Una persuasione che si sta sempre più facendo largo nelle coscienze nel mondo occidentale, pur impregnate di un formidabile eurocentrismo. Di questo ne sono consapevoli anche i sionisti che cercano di porvi rimedio giocandosi una carta disperata, cercando di equiparare l’antisionismo all’antisemitismo, provando a far identificare il progressista col reazionario. L’ennesima manipolazione della realtà e delle coscienze, che la lobby sionista, ebraica e non, sta cercando di introdurre “per legge” (proposta da Fiamma Nirenstein), con l’intenzione di depotenziare e criminalizzare la solidarietà tra i popoli.

Un’operazione di guerra psicologica e ideologica, che va rispedita al mittente con forza, nella chiarezza e senza fare sconti a fantomatici sionisti “buoni”. Non abbiamo nulla da temere se non i nostri tentennamenti, in quanto come abbiamo cercato di dimostrare, l’origine ebraica di molti  appartenenti al movimento rivoluzionario e antimperialista, non è mai stata un ostacolo alla possibilità di contribuire alla causa del progresso umano. Così com’è alla nostra portata dimostrare l’assurdità di spacciare per antisemita chi si schiera con determinazione, al fianco delle legittime rivendicazioni antisioniste e antimperialiste dei popoli arabi che, detto per inciso, sono i semiti per antonomasia.

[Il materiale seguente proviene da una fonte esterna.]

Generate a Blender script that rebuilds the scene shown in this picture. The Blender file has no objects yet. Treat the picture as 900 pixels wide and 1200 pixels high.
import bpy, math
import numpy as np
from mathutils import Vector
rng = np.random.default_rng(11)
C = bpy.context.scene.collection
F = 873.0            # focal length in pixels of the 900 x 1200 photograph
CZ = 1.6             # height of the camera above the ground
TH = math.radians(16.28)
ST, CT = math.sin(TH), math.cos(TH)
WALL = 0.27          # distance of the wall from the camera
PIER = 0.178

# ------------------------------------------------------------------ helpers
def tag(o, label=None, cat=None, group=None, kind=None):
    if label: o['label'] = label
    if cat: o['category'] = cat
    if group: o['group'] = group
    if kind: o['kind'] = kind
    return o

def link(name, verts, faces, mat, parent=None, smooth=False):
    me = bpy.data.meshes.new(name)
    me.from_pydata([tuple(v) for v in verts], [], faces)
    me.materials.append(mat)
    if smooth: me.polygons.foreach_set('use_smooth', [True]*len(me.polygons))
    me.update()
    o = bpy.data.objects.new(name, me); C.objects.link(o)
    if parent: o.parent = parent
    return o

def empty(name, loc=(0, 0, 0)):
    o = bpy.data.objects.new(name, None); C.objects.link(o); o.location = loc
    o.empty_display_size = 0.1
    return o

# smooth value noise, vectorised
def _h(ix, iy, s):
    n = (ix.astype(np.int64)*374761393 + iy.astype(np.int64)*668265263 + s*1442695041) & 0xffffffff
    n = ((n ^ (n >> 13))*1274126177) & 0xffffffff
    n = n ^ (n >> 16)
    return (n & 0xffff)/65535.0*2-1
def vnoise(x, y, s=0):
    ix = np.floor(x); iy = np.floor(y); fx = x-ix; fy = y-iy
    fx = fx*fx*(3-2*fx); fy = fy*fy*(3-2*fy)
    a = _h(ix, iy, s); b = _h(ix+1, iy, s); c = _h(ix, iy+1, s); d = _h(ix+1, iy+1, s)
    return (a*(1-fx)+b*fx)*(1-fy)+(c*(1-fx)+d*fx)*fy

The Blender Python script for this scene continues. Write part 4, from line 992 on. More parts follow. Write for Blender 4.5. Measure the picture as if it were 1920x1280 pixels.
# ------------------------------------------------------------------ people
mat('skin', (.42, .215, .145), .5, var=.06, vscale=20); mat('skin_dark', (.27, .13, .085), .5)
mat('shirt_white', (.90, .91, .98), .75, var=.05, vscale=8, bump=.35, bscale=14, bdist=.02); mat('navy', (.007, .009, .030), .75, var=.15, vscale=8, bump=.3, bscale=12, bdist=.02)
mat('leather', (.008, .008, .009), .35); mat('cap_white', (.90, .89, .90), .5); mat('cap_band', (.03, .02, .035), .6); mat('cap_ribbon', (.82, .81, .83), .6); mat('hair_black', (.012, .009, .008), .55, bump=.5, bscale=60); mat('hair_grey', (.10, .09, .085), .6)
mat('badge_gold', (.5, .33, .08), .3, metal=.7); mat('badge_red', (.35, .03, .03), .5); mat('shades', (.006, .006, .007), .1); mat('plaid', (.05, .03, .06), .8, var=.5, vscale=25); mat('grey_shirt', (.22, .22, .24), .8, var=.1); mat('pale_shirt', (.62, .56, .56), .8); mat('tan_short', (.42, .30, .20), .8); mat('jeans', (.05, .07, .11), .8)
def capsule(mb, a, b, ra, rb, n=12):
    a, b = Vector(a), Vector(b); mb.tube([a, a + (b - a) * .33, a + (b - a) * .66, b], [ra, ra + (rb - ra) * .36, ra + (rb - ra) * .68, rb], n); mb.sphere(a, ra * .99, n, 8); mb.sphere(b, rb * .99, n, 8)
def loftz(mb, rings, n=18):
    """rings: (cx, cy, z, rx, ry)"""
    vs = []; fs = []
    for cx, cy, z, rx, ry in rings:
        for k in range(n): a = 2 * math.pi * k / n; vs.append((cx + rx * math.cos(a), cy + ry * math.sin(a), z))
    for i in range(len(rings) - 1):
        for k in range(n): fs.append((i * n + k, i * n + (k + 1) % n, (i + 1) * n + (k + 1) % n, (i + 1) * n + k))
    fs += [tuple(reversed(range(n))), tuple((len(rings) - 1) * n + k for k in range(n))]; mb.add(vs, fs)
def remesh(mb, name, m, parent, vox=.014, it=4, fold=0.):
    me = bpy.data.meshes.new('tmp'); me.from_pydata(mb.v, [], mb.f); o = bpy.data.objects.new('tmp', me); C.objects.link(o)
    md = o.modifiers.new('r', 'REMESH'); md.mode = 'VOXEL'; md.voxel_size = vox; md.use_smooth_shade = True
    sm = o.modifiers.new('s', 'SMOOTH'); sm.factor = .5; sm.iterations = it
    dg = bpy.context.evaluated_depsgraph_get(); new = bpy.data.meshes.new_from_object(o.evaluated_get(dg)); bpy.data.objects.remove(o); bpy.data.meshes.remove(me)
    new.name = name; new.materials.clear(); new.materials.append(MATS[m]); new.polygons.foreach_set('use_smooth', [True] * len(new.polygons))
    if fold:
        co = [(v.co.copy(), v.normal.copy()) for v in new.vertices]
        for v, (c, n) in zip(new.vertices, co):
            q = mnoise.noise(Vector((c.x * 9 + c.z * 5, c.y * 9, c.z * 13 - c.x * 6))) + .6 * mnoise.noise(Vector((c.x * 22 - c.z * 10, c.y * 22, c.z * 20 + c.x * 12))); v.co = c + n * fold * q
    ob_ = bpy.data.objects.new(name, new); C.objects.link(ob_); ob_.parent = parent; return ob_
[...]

La battaglia antagonistica contro il sionismo nella metropoli imperialista sarà ancora lunga e dura, ma ciò non toglie che vada combattuta in linea di principio, tenendo a mente la lezione che così come il nazi-fascismo non era un problema che riguardava solo gli ebrei, la questione sionista non riguarda solo il popolo arabo-palestinese, ma è un vitale interesse di tutti i popoli amanti della giustizia e della pace.

 

Comitato Ricordare la Nakba

 

 

Note:

(1) Documentato è il fatto che nel 1940 lo sternista Naftali Lubenchik fu inviato a Beirut, dove incontrò il funzionario nazista Werner Otto von Hentig, che consegnò la lettera con la richiesta d’accordo all’ambasciata tedesca di Ankara, dove fu protocollato.